État de l'armée du Roi devant le Mas-d'Azil
Nonobstant toutes ces incommodités alléguées, la place fut investie le 15 de septembre par l’armée composée de la moitié du régiment de Normandie, des régiments de Cursol, d’Annonay, de Vaillac, d’Aiguebonne, de Ventadour, de Mirepoix, de Durban, d’Ansignan, de Maillac, et de la Passe, et de six compagnies de cavalerie faisant quatre cents chevaux.
Les canons étant en batterie tonnent et éveillent les assiégés: ils firent bien une grande brèche, mais elle se trouva réparée quand on la fût reconnaître pour donner l’assaut. On est nécessité donc de changer la batterie pour refaire une autre brèche. Les munitions manquent, et faut attendre qu’on en apporte de Tholose.
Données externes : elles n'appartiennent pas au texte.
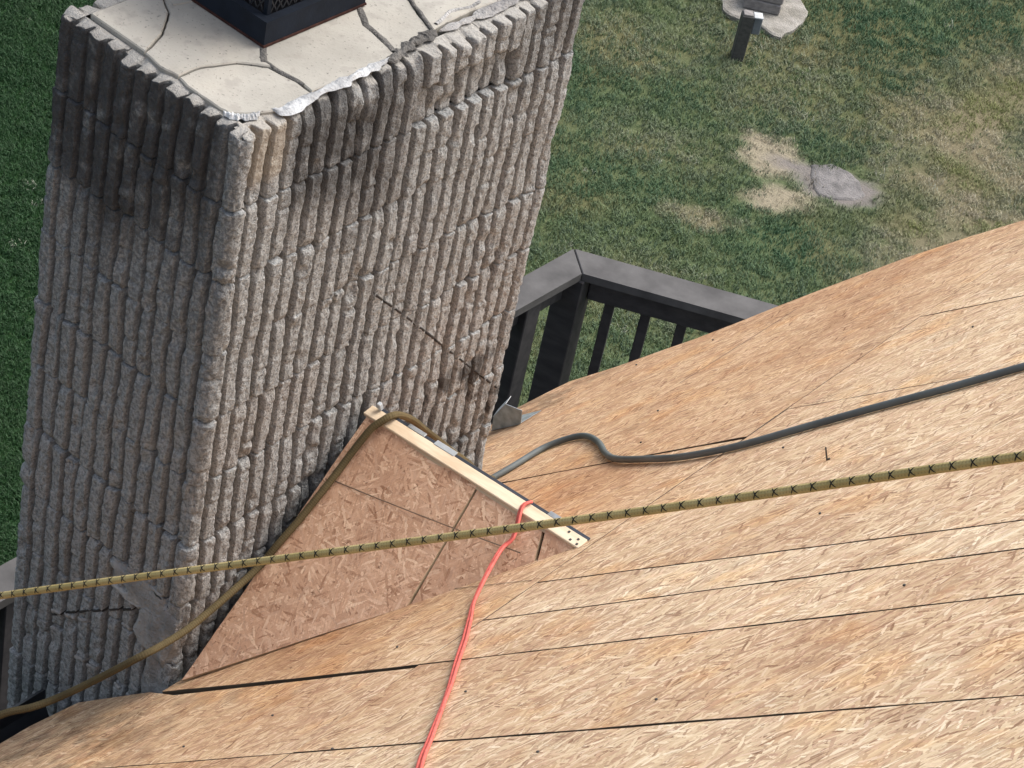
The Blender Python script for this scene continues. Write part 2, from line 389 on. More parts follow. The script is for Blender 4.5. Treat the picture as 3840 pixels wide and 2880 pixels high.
# ------------------------------------------------------------------ ground
ZG = -6.4
def G(x, y):                                   # coordinates surveyed on a trial level, brought down to the lawn
    k = (CAM[2] - ZG) / (CAM[2] + 5.6)
    return CAM[0] + (x - CAM[0]) * k, CAM[1] + (y - CAM[1]) * k
BLOBS = [                                      # (x, y, rx, ry, angle, kind) bare, dry or greener places
    (-4.05, 9.85, .25, .22, -.9, 'straw'), (-3.70, 9.56, .22, .18, .9, 'straw'),
    (-3.56, 10.00, .36, .20, .35, 'bare'),
    (-3.35, 11.35, .45, .75, .5, 'dry'), (-2.9, 10.75, .55, .65, .3, 'dry'), (-3.1, 12.2, .6, .7, .3, 'dry'), (-2.5, 11.4, .6, .9, .3, 'dry'), (-2.6, 9.9, .5, .5, 0, 'dry'),
    (-4.9, 10.9, .6, .45, .3, 'thin'), (-4.5, 10.6, .6, .45, .6, 'thin'), (-4.6, 9.3, .45, .25, .6, 'thin'), (-3.9, 8.9, .22, .10, .6, 'dry'),
    (-5.5, 10.2, .6, .35, .3, 'thin'), (-3.6, 8.0, .5, .3, .2, 'thin'), (-3.75, 10.9, .5, .3, 1.2, 'thin'),
    (-4.4, 12.0, .55, .40, .5, 'green'), (-4.0, 12.9, .7, .45, .9, 'green'), (-4.15, 11.5, .35, .3, 0, 'green'), (-3.35, 9.2, .7, .25, .5, 'green'), (-4.1, 10.4, .5, .3, .3, 'green')]
def ground_fields(x, y):
    """dark green, straw, bare and dry cover at points of the lawn"""
    v = .64 * x + .77 * y
    wob = (fbm(x * .8, y * .8, 5) - .5) * 1.2
    darkgreen = np.clip((1.35 - (v + wob)) / 1.0, 0, 1)  # share of darker green, rising towards the left
    f = {'straw': 0 * x, 'bare': 0 * x, 'dry': 0 * x, 'thin': 0 * x, 'green': 0 * x}
    for bx, by, rx, ry, a, k in BLOBS:
        c, s = math.cos(a), math.sin(a); dx, dy = x - bx, y - by
        d = np.hypot((dx * c + dy * s) / rx, (-dx * s + dy * c) / ry) + (fbm(x * 5, y * 5, 11) - .5) * .9 + (fbm(x * 16, y * 16, 31) - .5) * .7
        w = {'straw': .45, 'bare': .4, 'dry': 1.2, 'thin': 1.2, 'green': .9}[k]
        f[k] = np.maximum(f[k], np.clip((1.0 + w / 2 - d) / w, 0, 1))
    f['dry'] = f['dry'] * (.45 + .55 * np.clip((fbm(x * 3.2, y * 3.2, 77) - .36) * 5, 0, 1))
    return darkgreen, f
def ground_color(x, y):
    darkgreen, f = ground_fields(x, y)
    n = fbm(x * 2.2, y * 2.2, 3); n2 = fbm(x * 9, y * 9, 9)
    base = np.stack([.066 + .02 * n2, .090 + .024 * n, .042 + .012 * n], 1)
    def mixc(a, c, w): return a * (1 - w[:, None]) + np.array(c)[None, :] * w[:, None]
    base = mixc(base, (.125, .105, .05), np.clip((fbm(x * 1.3, y * 1.3, 41) - .5) * 3, 0, .45))
    base = mixc(base, (.012, .036, .011), darkgreen)
    base = mixc(base, (.15, .12, .062), f['thin'] * .3)
    base = mixc(base, (.17, .145, .095), f['dry'] * .8)
    base = mixc(base, (.25, .22, .16), f['straw'] * .95)
    base = mixc(base, (.17, .155, .145), f['bare'])
    return base, darkgreen, f
gx0, gx1, gy0, gy1, gs = -12., 1.5, 1.0, 15.5, .075
nx = int((gx1 - gx0) / gs) + 1; ny = int((gy1 - gy0) / gs) + 1
xs = np.linspace(gx0, gx1, nx); ys = np.linspace(gy0, gy1, ny)
# grow the sheet to the horizon with a few coarse rings of the same grid
xs = np.concatenate([[-900, -200, -60, -25], xs, [8, 25, 80, 300, 900]]); ys = np.concatenate([[-900, -200, -60, -20, -6], ys, [19, 30, 70, 250, 900]])
XX, YY = np.meshgrid(xs, ys, indexing='ij'); xf, yf = XX.ravel(), YY.ravel()
zf = ZG + (fbm(xf * .5, yf * .5, 2) - .5) * .06 + (fbm(xf * 6, yf * 6, 22) - .5) * .015
NX, NY = len(xs), len(ys)
ii, jj = np.meshgrid(np.arange(NX - 1), np.arange(NY - 1), indexing='ij')
q = (ii * NY + jj).ravel(); F = np.stack([q, q + NY, q + NY + 1, q + 1], 1)
me = bpy.data.meshes.new('ground'); me.from_pydata(np.stack([xf, yf, zf], 1).tolist(), [], F.tolist()); me.update()
gc, gl, gf = ground_color(xf, yf)
ca = me.color_attributes.new('cover', 'FLOAT_COLOR', 'POINT'); ca.data.foreach_set('color', np.concatenate([gc, np.ones((len(gc), 1))], 1).ravel().astype(np.float32))
t = NT('lawn_soil'); at = t.n('ShaderNodeAttribute', attribute_name='cover'); P = t.pos()
n = t.noise(P, 60, 4, .7); n3 = t.noise(P, 18, 3)
c = t.mix(t.math('MULTIPLY', t.smooth(n, .5, .25), .35), at.outputs['Color'], (.05, .05, .03)); c = t.mix(t.math('MULTIPLY', t.smooth(n, .6, .75), .35), c, (.42, .36, .25))
t.base(c, .95, .1); t.bump(t.math('ADD', n, n3), .6, .02); me.materials.append(t.m)
ground = bpy.data.objects.new('ground', me); COL.objects.link(ground); tag(ground, 'patchy lawn, darker green on the left and dry on the right', kind='structure')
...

La mauvaise saison approche : les pluies continuelles font grossir la rivière, les tranchées nagent toutes d’eau, le soldat est dans la boue jusques au genou, et les assiégés reçoivent un second secours qui entre du côté des troupes de Foix.
Assaut
Des nouvelles munitions venues de Tholose, on fait une seconde brèche et, bien qu’elle fût reconnue n’être pas suffisante, on donne l’assaut le 12 octobre (contre l’opinion de ceux qui soutenaient qu’il fallait prendre cette place pied à pied), où il se perdit de braves hommes. On fut repoussé, l’armée diminue, et le mauvais temps et la rigueur de la saison nécessitent les chefs de résoudre de lever le siège. La peine fut à retirer les canons, qui étaient tellement embourbés et la montagne si difficile qu’il fallut les démonter et les retirer avec des cordages.
Le siège levé
Ainsi le siège du Mas-d’Azil fut levé, le mauvais succès duquel fut imputé à la rigueur de la saison, laquelle semblait combattre pour les Rebelles.